Is It Easy to Deport Violent Criminal Non-Citizens?

Australian Politics, Crime, Government, Immigration, Judiciary, Law, Regressive Left, Rundown

As Victoria’s African youth gang crime wave has exploded over the past month there has been much discussion about what courses of action are needed from our governments to make the streets of Melbourne safe once again.

It is clear that these criminals don’t fear the courts as many are spared jail time for their violent crimes and are granted bail while their cases are before the courts, even allowed to travel overseas.

The Andrews’ Government has spruiked the bail reforms it introduced last year but they are yet to come into effect. They have not stated their position on mandatory minimum sentences which a human rights sympathetic judiciary could not avoid handing out.

Given that offenders under the age of 18 appear before the Children’s Court who are reluctant to hand out substantial sentences another possible solution is to have these offenders subject to the same laws and punishments as adults. A victim does not feel less traumatised because an offender is underage.

Both of these types of reforms can only be made at the state level. The federal government in recent weeks has stated it wants to do as much in its power to tackle African youth gang crime. Home Affairs Minister Peter Dutton stated he would have no hesitation in cancelling the visas of African criminals and deporting them once their custodial sentence had been completed.

However, this course of action can also be thwarted by activist judges in our courts. According to a headline in the Age experts say it is relatively easy to do and complaints that the process of deportation can be stalled by the courts as claimed on talkback radio are unfounded. But if you read the fine print of this article a visa cancellation and deportation order can be held up in the courts for months.

For example, if a non-citizen commits a third crime and then the Minister decides to cancel their visa they cannot appeal to the Administrate Appeals Tribunal however they can still challenge the decision in the Federal Court. What the Federal Court can do is rule that the Minister did not follow the law correctly, overturn the visa cancellation however the Minister can issue a new cancellation and deportation order.

The Minister can overrule the decision of the Administrate Appeals Tribunal as well and issue a new visa cancellation. Although in the end the Minister gets his way, this is a time-consuming process to get a foreign criminal out of Australia, not to mention the cost to the government in legal bills and housing the criminal in immigration detention if they have completed their sentence.

The federal government is going through this frustrating process in its efforts to deport dangerous Melbourne Apex gang members.

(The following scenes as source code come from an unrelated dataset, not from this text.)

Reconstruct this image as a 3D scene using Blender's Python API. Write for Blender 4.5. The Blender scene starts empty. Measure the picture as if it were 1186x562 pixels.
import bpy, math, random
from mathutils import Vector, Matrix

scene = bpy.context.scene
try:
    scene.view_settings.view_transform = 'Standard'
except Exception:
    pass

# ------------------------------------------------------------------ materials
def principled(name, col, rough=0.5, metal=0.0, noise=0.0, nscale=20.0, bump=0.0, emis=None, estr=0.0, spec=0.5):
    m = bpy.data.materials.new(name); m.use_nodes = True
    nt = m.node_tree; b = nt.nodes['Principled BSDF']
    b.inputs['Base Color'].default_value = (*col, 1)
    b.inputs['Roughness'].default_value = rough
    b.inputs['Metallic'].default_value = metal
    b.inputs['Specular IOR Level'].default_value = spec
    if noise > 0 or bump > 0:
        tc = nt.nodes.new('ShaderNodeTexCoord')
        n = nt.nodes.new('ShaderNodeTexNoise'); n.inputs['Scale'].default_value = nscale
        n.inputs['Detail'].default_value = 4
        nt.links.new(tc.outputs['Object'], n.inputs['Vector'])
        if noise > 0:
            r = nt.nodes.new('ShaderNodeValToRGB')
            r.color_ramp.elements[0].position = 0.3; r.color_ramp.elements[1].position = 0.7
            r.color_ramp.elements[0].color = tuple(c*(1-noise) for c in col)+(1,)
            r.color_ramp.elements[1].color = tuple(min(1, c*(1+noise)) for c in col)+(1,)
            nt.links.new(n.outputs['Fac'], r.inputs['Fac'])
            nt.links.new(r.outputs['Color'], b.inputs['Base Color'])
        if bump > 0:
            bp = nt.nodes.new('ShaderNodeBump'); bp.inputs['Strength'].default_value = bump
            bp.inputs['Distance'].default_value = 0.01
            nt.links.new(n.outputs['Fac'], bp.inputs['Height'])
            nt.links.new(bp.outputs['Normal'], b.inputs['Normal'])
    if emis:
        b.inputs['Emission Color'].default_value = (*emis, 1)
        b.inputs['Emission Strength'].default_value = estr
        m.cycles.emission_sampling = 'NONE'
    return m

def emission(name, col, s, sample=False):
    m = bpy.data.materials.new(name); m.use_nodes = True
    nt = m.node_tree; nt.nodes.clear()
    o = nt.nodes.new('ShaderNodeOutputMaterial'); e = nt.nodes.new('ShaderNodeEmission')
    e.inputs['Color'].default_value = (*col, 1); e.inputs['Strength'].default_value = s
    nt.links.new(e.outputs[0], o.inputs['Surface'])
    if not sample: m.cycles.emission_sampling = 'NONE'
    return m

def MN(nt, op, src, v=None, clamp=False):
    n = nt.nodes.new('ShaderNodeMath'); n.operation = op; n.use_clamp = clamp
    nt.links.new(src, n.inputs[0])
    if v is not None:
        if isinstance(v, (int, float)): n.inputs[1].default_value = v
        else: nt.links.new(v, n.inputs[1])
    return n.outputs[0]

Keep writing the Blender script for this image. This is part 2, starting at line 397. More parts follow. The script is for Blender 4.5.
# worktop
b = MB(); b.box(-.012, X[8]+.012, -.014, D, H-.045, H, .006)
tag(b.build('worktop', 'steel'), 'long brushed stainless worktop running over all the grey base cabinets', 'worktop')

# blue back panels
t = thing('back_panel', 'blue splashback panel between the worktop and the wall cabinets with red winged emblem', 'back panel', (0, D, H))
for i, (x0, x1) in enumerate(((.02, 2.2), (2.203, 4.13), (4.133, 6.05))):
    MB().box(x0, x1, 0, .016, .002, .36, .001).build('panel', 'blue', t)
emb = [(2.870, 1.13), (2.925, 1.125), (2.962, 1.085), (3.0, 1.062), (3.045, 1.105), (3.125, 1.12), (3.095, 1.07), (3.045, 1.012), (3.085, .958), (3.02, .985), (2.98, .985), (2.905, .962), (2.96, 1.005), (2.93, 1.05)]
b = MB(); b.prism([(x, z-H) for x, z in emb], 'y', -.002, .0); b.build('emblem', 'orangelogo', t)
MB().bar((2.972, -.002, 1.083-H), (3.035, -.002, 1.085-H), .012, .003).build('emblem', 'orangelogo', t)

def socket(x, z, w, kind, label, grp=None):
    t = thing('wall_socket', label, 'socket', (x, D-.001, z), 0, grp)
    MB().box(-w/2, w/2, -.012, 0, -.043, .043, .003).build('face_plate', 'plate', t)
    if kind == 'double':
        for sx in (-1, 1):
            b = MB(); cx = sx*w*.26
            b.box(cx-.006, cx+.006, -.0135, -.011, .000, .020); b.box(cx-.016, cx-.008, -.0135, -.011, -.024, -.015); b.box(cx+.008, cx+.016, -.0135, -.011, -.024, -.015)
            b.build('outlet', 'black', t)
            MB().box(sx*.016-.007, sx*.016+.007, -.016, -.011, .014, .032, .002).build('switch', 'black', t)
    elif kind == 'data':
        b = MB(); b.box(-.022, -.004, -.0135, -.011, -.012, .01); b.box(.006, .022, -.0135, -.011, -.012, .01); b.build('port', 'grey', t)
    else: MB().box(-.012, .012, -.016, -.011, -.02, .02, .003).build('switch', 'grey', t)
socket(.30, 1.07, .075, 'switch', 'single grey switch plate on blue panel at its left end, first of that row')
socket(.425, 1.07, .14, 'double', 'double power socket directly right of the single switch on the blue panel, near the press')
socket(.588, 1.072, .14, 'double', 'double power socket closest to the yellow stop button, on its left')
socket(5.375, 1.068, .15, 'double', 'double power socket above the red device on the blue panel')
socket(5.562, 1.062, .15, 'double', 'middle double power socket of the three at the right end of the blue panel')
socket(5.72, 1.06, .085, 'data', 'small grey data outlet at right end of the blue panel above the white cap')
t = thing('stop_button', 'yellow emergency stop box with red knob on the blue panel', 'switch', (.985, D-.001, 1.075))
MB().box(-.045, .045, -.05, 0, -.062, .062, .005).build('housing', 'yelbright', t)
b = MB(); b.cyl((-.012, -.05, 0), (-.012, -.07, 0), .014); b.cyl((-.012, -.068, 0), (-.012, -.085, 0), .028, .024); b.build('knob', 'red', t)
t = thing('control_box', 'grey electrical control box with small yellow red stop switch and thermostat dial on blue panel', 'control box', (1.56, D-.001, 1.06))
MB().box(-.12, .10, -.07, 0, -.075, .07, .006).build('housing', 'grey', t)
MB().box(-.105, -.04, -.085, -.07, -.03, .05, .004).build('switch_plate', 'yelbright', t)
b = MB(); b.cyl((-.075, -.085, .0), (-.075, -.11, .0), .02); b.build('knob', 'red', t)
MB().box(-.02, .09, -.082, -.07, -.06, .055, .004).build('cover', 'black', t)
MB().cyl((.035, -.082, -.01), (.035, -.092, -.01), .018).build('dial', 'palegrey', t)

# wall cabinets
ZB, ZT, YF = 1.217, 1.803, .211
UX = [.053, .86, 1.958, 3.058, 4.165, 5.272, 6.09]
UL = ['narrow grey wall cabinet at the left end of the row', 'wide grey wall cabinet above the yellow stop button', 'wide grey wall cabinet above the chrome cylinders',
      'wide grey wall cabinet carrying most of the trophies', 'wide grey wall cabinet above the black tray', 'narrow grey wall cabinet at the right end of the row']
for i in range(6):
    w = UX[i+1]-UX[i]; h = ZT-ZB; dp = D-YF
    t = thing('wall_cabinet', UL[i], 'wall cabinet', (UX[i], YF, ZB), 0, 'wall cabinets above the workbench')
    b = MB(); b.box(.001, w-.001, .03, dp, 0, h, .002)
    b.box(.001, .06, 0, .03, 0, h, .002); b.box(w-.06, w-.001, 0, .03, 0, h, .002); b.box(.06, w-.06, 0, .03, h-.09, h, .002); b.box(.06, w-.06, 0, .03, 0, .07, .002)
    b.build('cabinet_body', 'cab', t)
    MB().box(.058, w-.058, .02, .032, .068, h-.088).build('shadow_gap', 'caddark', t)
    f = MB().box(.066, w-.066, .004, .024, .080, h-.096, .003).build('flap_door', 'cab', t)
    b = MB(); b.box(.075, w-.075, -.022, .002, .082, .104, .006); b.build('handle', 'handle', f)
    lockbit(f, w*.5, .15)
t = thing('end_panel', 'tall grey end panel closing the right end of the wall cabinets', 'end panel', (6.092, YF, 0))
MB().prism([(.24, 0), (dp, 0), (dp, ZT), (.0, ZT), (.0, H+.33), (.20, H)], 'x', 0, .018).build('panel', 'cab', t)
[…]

In September last year the AAT overruled the Minister’s decision to cancel man’s visa despite his criminal record including offences such as armed robbery, theft, recklessly causing injury, assaulting police and assaulting an emergency worker. The AAT’s reasons for overruling the Minister were not wanting to separate him from his Melbourne-based family and his mental condition.

This year the federal government has another fight on its hands to deport Isaac Gatkuoth who has just completed a 16-month term for an armed carjacking while high on ice, which the victim later committed suicide. The stolen car was later used by a fellow 15-year-old gang member who killed a Melbourne mother of two in a head on crash. Supporters of Gatkuoth have even launched a petition to allow him to stay claiming his deportation is unfair and that ’he needs support, not racism, vilification and deportation’.

The human rights lobby still believes despite the countless victims left behind by these non-citizen criminals that our courts should take into account the impact of deportation on families, risks of returning a person to the country where they came as a refugee, and whether they were given enough support in the first place.

Most Australians would agree that if we can get them out of the country where they can no longer harm our citizens, that is a reasonable course of action. This should be true even if they are a refugee as if they have chosen to throw away their second chance at life then they should face whatever consequence awaits them back in their country of origin.

It is clear that more laws are needed both at the state and federal level so that our judiciary who seem to be allergic to punishing violent criminals cannot keep frustrating law and order efforts from our authorities. Judicial review has turned to judicial interference in our governments’ doing their jobs. Also, if governments really want to enforce law and order, they are law makers who can limit the jurisdiction of these activist courts.

  • Michael

    “What the Federal Court can do is rule that the Minister did not follow the law correctly, overturn the visa cancellation however the Minister can issue a new cancellation and deportation order.”

    This whole article is a sad attempt to excuse Dutton’s inaction. Why doesn’t Dutton get signing orders ASAP? If an order is challenged in the court, cancel it, and issue a new one. Dutton just has to sign a paper to deport them. To stay, their lawyers have to spend a lot of time and money to come before he court. Dutton can and should defeat the lawfare that’s keeping us in this situation, if he chooses not to, it’s on him.

    Tim, if you look at visas issued to the countries that fall under Trump’s travel ban, Dutton under Abbott and Turnbull has brought in 25% more people from these countries and Rudd and Gillard. He’s brought in thousands from Sudan and Somalia. He’s also on track to far outdo Rudd and Gillard’s overall immigrant intake.

    Like Abbott, Dutton will forever talk up his effort once he leaves government and joins to consulting and speech giving circuit, until then he’s going to be as underwhelming as possible.